Becoming an entrepreneur through acquisition
A change of ownership is one smart way of becoming an entrepreneur. A corporate acquisition will give you, for example, an existing customer base and cash flow.
An acquisition can be a more risk-free alternative to setting up a company, as after three years, up to 92% of the companies that changed owners will continue to operate. Growth in new markets can be done quickly through a takeover, and there is documented evidence of operations.
A company acquisition can be carried out as a business acquisition or as an acquisition of shares. The method of implementation, financial planning and evaluation must always be considered on a case-by-case basis.
Business acquisition
In a business acquisition, the buyer usually sets up a new company that acquires the other company's business or parts of it (machinery and equipment, premises, personnel, trade name, etc.). The financial and legal liabilities are not transferred to the new owner. Financing is sought for the buying company, and its collateral, such as business or real property mortgages, may be used as collateral for the financing. The buyer can also acquire a self-financing share using a personal Entrepreneur Loan.
In sole proprietors, general partnerships and limited partnerships, a business acquisition is the most common and usually the smoothest way of carrying out a company acquisition.

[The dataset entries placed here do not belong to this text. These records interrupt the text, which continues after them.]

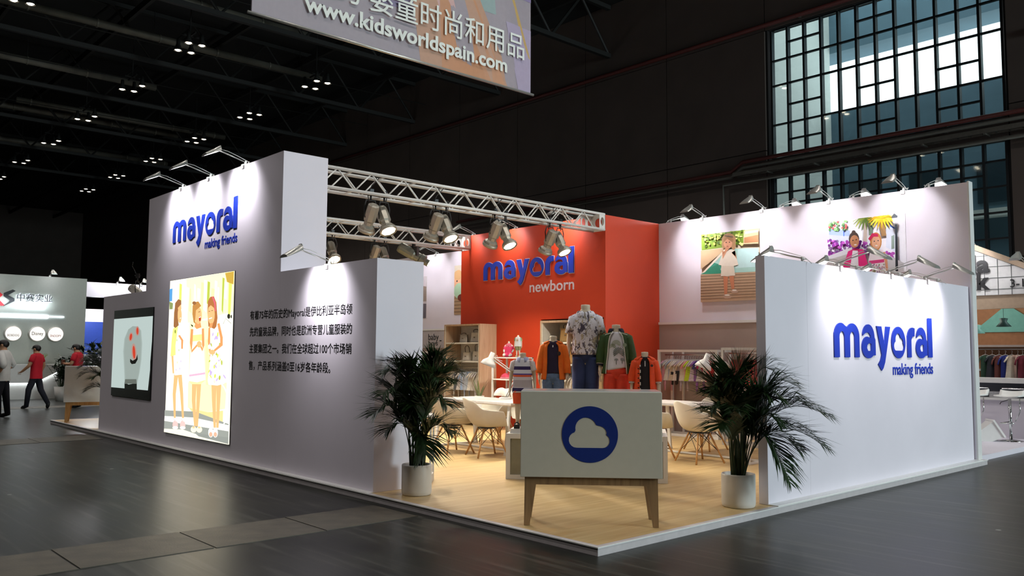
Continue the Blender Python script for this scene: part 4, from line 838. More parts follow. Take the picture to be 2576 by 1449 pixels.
def rack(label, x, y0, y1, h, mat, base=True):
    t = T('clothes_rack', label, 'clothes rack', (x, 0, PLAT), group='metal clothes racks')
    for y in (y0, y1):
        MB().box(-.02, .02, y-.02, y+.02, 0, h).build('post', mat, t); MB().box(.36, .40, y-.02, y+.02, 0, h).build('post', mat, t)
        MB().box(.02, .36, y-.02, y+.02, h-.04, h).build('top_bar', mat, t); MB().box(.02, .36, y-.02, y+.02, 0, .04).build('base_bar', mat, t)
    MB().box(-.02, .02, y1+.02, y0-.02, h-.04, h).build('top_bar', mat, t); MB().box(.36, .40, y1+.02, y0-.02, 0, .04).build('base_bar', mat, t); MB().box(-.02, .02, y1+.02, y0-.02, 0, .04).build('base_bar', mat, t)
    MB().tube([(.18, y0, h-.09), (.18, y1, h-.09)], .012, 8).build('hanging_rail', steel, t, True)
    MB().box(.36, .40, (y0*.8+y1*.2)-.012, (y0*.8+y1*.2)+.012, .04, h-.04).build('stile', mat, t)
    return t
rack('white metal rack of small children clothes along the taupe wall', 7.38, 5.13, 3.92, 1.50, white_metal)
cols = ['#d9a3b8', '#c9c4c4', '#e9e4dc', '#b9c4d8', '#d8cbb8', '#efe9e0', '#e9e4dc', '#d6c8d8', '#d8cbb8', '#efe9e0', '#e6a0a8', '#c8e03a', '#efe9e0', '#d6c8d8', '#8a5aa8', '#22307a', '#c9c4c4', '#c0287d', '#e9e4dc', '#b01c22', '#e6a0a8', '#b01c22', '#e9e4dc']
kinds = ['onesie', 'shirt', 'dress', 'shirt', 'dress', 'shirt', 'dress']
for i, c in enumerate(cols):
    hang(kinds[i % 7] if i < 21 else 'shirt', c, (7.56, 5.07-.049*i, PLAT+1.50-.185), -.75+.3*random.uniform(-1, 1), f'{names[c]} child garment, {ordn[i]} from the left on the white rack', 'small garments on the white rack', .33, .36)
hang('trousers', '#1a1a20', (7.52, 4.90, PLAT+1.10), -.4, 'black child leggings hanging low at the left of the white rack', 'small garments on the white rack', .2, .22)
hang('trousers', '#1a1a20', (7.50, 4.78, PLAT+1.12), -.4, 'black child leggings hanging low, right one of the pair', 'small garments on the white rack', .2, .22)
rack('grey metal rack with red shorts behind the right palm', 6.80, 3.42, 2.30, 1.53, M('grey rack paint', '#a8a4a0', .4))
for i in range(4):
    hang('skirt', '#9a2a2c', (6.98, 3.22-.13*i, PLAT+1.53-.20), -.75, f'dark red folded shorts on clip hanger, {ordn[i]} from the left on the grey rack', 'red shorts on the grey rack', .34, .42)
lc = ['#d8d4cc', '#e9e4dc', '#5d6470', '#1a1a20', '#c9c4c4', '#9fb8dc', '#b9c4d8', '#c9d6e6', '#9fb8dc', '#e9e4dc', '#d8d4cc', '#c9c4c4', '#d8d4cc', '#e9e4dc']
for i, c in enumerate(lc):
    hang(['shirt', 'onesie', 'shirt', 'trousers', 'dress'][i % 5], c, (6.10, 9.38-.068*i, PLAT+1.035), -.6+.3*random.uniform(-1, 1), f'{names[c]} baby garment, {ordn[i]} from the left in the oak shelf unit', 'baby clothes in the oak shelf unit', .27, .36)
rc = ['#e9e4dc', '#d8cbb8', '#efe9e0', '#c9c4c4', '#e9e4dc', '#d8d4cc', '#efe9e0', '#b9b0a4', '#e6a0a8', '#c0287d', '#e9e4dc', '#dcd3c4']
for i, c in enumerate(rc):
    hang(['shirt', 'onesie', 'dress'][i % 3], c, (6.52, 6.92-.09*i, PLAT+1.0), -.6+.3*random.uniform(-1, 1), f'{names[c]} baby garment, {ordn[i]} from the left in the niche behind the mannequins', 'baby clothes in the niche', .27, .36)
# open rack and pale top at the rear wall under the section sign
rack('white rack under the section sign at the rear wall', 7.30, 13.2, 11.6, 1.45, white_metal)
hang('shirt', '#e9e4dc', (7.28, 12.55, PLAT+1.22), FW+.2, 'white baby top on a wooden hanger facing out below the section sign', 'clothes under the section sign', .40, .45)
hang('shirt', '#22307a', (7.28, 12.05, PLAT+1.22), FW+.2, 'navy patterned baby top below the section sign', 'clothes under the section sign', .30, .35)
# ---- white open stand with baby mannequins
st = T('open_shelf_stand', 'white open metal shelf stand before the orange wall', 'shelf stand', (5.72, 7.05, PLAT))
for x in (0, .36):
    for y in (0, .70): MB().box(x-.015, x+.015, y-.015, y+.015, 0, 1.345).build('post', white_metal, st)
for z in (1.325, .92, .45): MB().box(-.015, .375, -.015, .715, z, z+.022).build('shelf', white_gloss, st)
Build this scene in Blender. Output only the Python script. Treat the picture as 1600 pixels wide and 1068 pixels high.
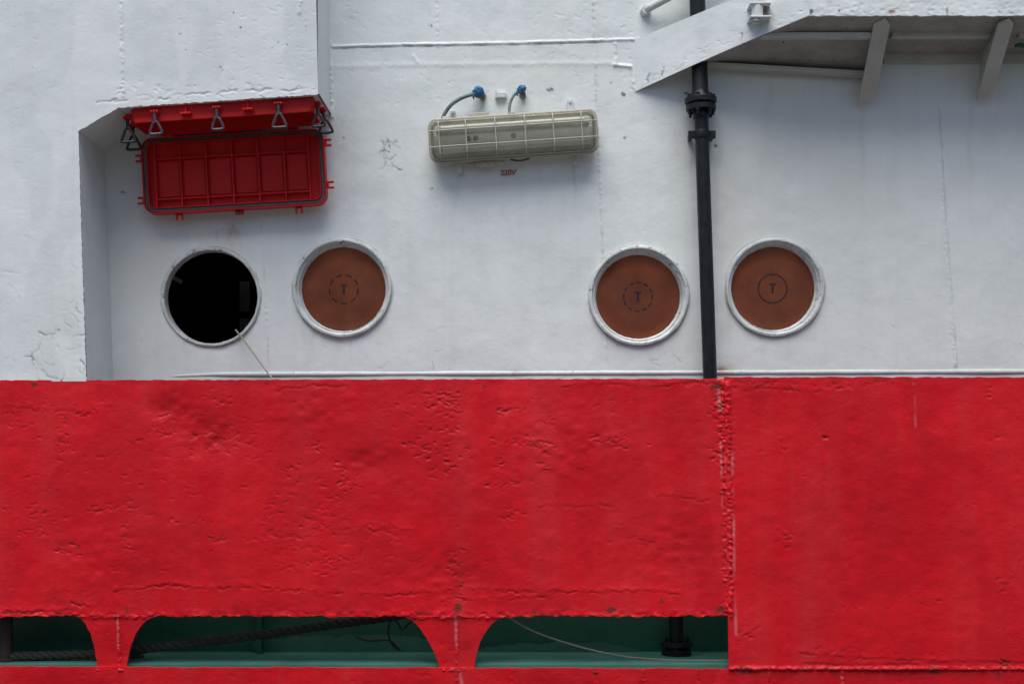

When acquiring limited liability companies, many buyers also want to purchase the business rather than the company's shares because it is easy and allows them to minimise any historical risks associated with the company. In such cases, the buyer is only responsible for the company's future and has only a limited risk. Moreover, the buyer can write off the goodwill of the acquired company over a period of ten years.
Acquisition of shares
In an acquisition of shares, the buyer purchases the shares or the majority of shares in a company. The acquired company will usually continue to operate under its old name and business identity code. The financial and legal liabilities of the acquired company will remain unchanged regardless of the change in ownership. The shares can be purchased by a natural person or using an auxiliary company.
The buyer may decide to finance the company acquisition by submitting an application for a personal loan to Finnvera. However, even in small companies, the share prices can be so high that financing the acquisition by means of a personal loan is not feasible or even possible.